Output the line containing "step=2.8, amp=.06, wetr=.3)" and all subsequent lines of the listing below, copied exactly, with no other lines.

****

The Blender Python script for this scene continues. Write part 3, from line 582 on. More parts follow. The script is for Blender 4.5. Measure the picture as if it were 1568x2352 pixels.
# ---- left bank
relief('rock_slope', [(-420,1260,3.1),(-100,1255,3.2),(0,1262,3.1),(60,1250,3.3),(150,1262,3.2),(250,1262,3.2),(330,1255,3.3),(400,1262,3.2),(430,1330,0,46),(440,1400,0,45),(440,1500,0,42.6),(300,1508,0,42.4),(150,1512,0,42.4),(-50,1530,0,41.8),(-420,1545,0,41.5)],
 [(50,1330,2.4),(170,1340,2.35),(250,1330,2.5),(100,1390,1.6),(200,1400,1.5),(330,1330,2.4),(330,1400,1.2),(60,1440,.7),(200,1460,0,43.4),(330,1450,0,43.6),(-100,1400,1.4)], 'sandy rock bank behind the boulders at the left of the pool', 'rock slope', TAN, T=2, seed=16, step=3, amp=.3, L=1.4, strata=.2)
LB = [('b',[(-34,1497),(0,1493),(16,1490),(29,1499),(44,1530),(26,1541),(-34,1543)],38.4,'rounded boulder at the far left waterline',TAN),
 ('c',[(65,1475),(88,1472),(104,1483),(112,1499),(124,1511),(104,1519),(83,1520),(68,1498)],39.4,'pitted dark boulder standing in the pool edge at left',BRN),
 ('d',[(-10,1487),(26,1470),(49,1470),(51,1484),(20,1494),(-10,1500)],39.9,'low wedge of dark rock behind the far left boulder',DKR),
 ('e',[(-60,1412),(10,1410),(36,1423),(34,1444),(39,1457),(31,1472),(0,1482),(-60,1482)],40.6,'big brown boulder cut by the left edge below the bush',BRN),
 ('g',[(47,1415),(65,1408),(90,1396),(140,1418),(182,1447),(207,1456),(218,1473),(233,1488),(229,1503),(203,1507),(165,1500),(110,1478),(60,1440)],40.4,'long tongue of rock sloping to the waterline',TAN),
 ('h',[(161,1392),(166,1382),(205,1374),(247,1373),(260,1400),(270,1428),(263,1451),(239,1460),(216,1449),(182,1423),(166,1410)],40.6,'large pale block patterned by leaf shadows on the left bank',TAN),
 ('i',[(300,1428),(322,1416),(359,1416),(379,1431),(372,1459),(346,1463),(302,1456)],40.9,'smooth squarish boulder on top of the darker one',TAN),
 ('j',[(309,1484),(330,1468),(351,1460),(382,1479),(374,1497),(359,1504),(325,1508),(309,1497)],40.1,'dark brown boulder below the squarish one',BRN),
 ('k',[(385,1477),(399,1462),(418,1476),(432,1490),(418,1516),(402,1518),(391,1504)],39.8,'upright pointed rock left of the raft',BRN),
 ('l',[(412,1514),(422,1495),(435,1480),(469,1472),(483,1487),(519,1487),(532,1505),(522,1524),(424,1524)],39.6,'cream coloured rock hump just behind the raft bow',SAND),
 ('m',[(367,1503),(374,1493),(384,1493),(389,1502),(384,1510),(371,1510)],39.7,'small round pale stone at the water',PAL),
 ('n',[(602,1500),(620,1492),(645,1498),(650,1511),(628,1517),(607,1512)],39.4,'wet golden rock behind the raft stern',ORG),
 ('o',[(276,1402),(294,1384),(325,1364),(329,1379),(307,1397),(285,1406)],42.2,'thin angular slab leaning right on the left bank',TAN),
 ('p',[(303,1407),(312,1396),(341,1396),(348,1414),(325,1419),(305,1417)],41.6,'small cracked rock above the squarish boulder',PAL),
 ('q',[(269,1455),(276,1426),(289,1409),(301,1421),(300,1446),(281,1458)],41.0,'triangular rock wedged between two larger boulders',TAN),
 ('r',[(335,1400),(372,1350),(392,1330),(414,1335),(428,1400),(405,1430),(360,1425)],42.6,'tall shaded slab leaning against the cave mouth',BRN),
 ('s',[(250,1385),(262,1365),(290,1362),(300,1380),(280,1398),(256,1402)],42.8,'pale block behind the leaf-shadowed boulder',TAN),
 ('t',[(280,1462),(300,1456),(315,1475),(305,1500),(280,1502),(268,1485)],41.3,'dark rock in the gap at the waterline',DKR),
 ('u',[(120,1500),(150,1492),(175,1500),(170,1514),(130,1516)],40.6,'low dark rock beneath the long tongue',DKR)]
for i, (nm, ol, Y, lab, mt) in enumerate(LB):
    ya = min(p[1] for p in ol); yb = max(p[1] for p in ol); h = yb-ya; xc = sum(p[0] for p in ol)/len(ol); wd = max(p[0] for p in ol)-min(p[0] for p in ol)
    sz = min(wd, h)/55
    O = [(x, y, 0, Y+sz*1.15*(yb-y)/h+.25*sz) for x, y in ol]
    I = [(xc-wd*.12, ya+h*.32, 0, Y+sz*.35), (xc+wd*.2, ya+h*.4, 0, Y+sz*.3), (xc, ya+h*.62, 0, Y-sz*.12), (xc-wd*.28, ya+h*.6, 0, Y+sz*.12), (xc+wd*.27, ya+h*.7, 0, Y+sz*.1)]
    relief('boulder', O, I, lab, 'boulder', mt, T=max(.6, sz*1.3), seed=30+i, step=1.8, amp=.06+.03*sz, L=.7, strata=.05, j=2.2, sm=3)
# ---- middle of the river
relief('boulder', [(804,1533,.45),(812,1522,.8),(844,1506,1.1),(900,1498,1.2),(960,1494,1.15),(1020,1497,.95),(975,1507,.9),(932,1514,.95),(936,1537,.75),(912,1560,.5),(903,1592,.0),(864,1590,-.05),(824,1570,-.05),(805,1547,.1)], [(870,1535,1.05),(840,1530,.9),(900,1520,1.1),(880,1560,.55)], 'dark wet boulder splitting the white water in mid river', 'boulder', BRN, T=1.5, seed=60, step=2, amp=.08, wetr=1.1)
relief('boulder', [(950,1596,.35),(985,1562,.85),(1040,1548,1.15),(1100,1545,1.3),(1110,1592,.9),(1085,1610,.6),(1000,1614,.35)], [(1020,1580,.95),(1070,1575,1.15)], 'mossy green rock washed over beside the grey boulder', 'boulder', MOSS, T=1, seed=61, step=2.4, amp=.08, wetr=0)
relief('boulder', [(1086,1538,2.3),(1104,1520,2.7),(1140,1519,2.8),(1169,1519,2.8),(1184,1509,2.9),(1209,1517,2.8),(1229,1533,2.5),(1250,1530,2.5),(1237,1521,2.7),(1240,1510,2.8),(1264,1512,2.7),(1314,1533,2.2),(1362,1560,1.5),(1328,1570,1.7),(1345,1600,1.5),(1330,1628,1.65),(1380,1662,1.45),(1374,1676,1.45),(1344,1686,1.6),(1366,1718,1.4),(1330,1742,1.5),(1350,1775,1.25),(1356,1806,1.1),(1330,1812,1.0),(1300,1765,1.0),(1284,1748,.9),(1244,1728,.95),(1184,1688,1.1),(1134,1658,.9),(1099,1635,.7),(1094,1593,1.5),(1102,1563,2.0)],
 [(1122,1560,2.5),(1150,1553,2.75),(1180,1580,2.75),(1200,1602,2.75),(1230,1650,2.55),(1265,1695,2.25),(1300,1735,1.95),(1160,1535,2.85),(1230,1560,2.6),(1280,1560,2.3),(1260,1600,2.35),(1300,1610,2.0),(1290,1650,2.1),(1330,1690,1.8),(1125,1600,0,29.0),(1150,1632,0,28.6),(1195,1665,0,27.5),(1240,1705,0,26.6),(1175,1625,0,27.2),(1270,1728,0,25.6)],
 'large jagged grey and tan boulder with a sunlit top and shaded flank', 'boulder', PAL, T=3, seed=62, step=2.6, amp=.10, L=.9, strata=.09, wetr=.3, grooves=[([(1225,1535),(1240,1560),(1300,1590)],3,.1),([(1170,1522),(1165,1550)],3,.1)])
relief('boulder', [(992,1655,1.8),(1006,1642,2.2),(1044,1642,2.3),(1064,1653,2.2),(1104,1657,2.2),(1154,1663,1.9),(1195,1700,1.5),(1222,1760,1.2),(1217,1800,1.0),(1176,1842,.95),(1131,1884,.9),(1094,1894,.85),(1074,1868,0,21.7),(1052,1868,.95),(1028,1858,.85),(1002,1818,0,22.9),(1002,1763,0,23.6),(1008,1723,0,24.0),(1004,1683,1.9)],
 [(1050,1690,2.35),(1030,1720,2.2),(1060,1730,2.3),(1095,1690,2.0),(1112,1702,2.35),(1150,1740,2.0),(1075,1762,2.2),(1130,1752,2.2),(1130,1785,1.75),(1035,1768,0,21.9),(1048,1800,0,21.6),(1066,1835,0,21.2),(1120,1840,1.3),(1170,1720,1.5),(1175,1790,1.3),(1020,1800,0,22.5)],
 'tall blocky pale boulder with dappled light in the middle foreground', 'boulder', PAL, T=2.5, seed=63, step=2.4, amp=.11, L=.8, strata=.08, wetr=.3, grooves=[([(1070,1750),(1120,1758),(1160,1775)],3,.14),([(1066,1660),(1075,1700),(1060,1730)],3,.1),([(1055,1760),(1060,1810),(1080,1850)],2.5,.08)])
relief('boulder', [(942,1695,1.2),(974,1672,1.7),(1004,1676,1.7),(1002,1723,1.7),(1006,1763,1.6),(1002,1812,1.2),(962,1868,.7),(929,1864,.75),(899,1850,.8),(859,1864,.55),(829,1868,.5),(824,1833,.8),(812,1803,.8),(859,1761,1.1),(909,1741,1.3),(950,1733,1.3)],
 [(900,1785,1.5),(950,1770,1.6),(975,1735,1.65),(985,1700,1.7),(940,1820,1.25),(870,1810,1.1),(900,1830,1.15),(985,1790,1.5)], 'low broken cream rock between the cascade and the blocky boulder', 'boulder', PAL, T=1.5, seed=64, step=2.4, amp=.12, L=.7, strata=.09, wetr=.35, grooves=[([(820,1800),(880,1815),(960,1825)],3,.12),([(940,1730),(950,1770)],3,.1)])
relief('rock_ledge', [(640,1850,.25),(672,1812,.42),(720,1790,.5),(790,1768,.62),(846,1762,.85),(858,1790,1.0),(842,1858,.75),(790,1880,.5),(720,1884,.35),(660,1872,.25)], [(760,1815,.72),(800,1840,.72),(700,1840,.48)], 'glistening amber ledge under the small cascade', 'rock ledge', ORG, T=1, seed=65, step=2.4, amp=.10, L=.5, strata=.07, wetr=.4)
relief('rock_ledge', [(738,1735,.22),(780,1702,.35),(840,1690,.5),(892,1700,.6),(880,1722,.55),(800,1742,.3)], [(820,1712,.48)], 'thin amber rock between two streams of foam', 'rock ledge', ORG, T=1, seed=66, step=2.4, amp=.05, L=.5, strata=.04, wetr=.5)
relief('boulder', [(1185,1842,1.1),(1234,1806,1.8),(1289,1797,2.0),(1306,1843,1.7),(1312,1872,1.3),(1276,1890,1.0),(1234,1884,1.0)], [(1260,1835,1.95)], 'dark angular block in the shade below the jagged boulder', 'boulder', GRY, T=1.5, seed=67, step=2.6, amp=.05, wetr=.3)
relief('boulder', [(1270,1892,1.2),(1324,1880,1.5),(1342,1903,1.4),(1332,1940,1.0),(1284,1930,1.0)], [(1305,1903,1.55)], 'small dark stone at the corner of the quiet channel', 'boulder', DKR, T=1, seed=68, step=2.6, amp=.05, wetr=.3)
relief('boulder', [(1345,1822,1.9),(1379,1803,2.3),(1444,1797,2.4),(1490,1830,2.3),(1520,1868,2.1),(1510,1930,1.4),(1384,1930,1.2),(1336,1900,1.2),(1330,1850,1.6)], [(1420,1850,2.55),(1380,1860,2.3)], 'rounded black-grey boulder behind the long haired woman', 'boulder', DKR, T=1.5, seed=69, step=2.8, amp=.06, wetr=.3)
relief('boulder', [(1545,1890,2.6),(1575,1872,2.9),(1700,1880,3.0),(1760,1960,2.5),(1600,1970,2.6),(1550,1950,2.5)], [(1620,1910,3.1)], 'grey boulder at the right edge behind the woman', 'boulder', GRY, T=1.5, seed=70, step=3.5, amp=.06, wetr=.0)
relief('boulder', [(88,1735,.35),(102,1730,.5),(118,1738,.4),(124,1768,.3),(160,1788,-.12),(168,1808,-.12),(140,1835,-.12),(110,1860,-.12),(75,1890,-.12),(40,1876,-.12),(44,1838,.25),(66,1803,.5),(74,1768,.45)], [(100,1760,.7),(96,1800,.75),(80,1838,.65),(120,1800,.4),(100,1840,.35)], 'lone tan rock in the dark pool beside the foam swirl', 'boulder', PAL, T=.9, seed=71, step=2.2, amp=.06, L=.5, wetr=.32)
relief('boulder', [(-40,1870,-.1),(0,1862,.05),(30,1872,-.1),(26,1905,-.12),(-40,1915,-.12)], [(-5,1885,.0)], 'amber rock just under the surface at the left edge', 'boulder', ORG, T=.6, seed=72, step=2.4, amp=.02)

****

**Task result**
relief('boulder', [(1345,1822,1.9),(1379,1803,2.3),(1444,1797,2.4),(1490,1830,2.3),(1520,1868,2.1),(1510,1930,1.4),(1384,1930,1.2),(1336,1900,1.2),(1330,1850,1.6)], [(1420,1850,2.55),(1380,1860,2.3)], 'rounded black-grey boulder behind the long haired woman', 'boulder', DKR, T=1.5, seed=69, step=2.8, amp=.06, wetr=.3)
relief('boulder', [(1545,1890,2.6),(1575,1872,2.9),(1700,1880,3.0),(1760,1960,2.5),(1600,1970,2.6),(1550,1950,2.5)], [(1620,1910,3.1)], 'grey boulder at the right edge behind the woman', 'boulder', GRY, T=1.5, seed=70, step=3.5, amp=.06, wetr=.0)
relief('boulder', [(88,1735,.35),(102,1730,.5),(118,1738,.4),(124,1768,.3),(160,1788,-.12),(168,1808,-.12),(140,1835,-.12),(110,1860,-.12),(75,1890,-.12),(40,1876,-.12),(44,1838,.25),(66,1803,.5),(74,1768,.45)], [(100,1760,.7),(96,1800,.75),(80,1838,.65),(120,1800,.4),(100,1840,.35)], 'lone tan rock in the dark pool beside the foam swirl', 'boulder', PAL, T=.9, seed=71, step=2.2, amp=.06, L=.5, wetr=.32)
relief('boulder', [(-40,1870,-.1),(0,1862,.05),(30,1872,-.1),(26,1905,-.12),(-40,1915,-.12)], [(-5,1885,.0)], 'amber rock just under the surface at the left edge', 'boulder', ORG, T=.6, seed=72, step=2.4, amp=.02)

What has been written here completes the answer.